Were you here for the aftermath of Britain’s vote to leave the European Union?
Edinburgh, where we live, had one of the highest turnouts and votes to Remain in the whole of the UK. Scotland as a whole voted overwhelmingly to Remain.
So the mood on the street in Edinburgh in the aftermath – the few days to a week after the vote – was palpably strange. When you looked around, you could say almost for certain that most of the people you could see had voted to Remain.
So where were the people who had voted to Leave? They weren’t in Northern Ireland, that was for sure. They were in England and Wales. That’s where they were.
So in Edinburgh, the mood on the street was quiet. People stayed off the streets. When they came out, they dragged themselves around. The buzz of chatter was gone. There were listless movements. Where was the energy?
A post-apocalyptic mood. The mood after Brexit.

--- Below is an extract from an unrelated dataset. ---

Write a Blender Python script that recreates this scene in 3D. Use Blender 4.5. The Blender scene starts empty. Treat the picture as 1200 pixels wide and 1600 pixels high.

If people weren’t on the street, where were they? We sat in rooms, staring into space or wandered about aimlessly making another cup of tea. Our brains wouldn’t function.
We tried to claw themselves into getting on with things, but it would take a few days. Meanwhile, we were drained. So unhappy – and over such a senseless self-inflicted thing.
Bigots To The Left Of Me, Bigots To The Right
Not everyone, but a lot of the Leave voters were narrow minded and closed off to ideas. The deeper polls and analyses said that was what it was. We gobbled up the news. That was it!
It didn’t matter whether you were rich or poor – what mattered in the end was whether you were open minded or close minded. That’s what decided which way you voted.
Well that would be in keeping with the slide to the Right across Europe. The great experiment was falling apart.
Le Pen in France, a re-run of the Presidential election in Austria where the far-right candidate might still win, the rise of the Right in Eastern Europe. Was history going to repeat itself?
Stick It To The Man
Of course, not everyone who voted to Leave was a bigot. That would be too hard on people. There were those who thought we would do better economically out of Europe. And those who thought we would make a fairer society outside of Europe.
And there were those who just wanted to ‘stick it to the Man’, just because he was the Man. Resentful of the widening gap in wealth – anything was better than that.
Anything that would upset the apple cart and take us back to ground zero was better than plodding along and getting a bit deeper in debt.
The Cost Of Housing
This might not be the time to talk about it, but there is a huge, seemingly insurmountable problem in the UK.
It costs too much to buy a home. The asset value in the banks’ books couldn’t handle a huge fall in prices, so the market has every reason to keep the prices propped up.
But it is all, surely, unsustainable. Or are we heading back to serfdom?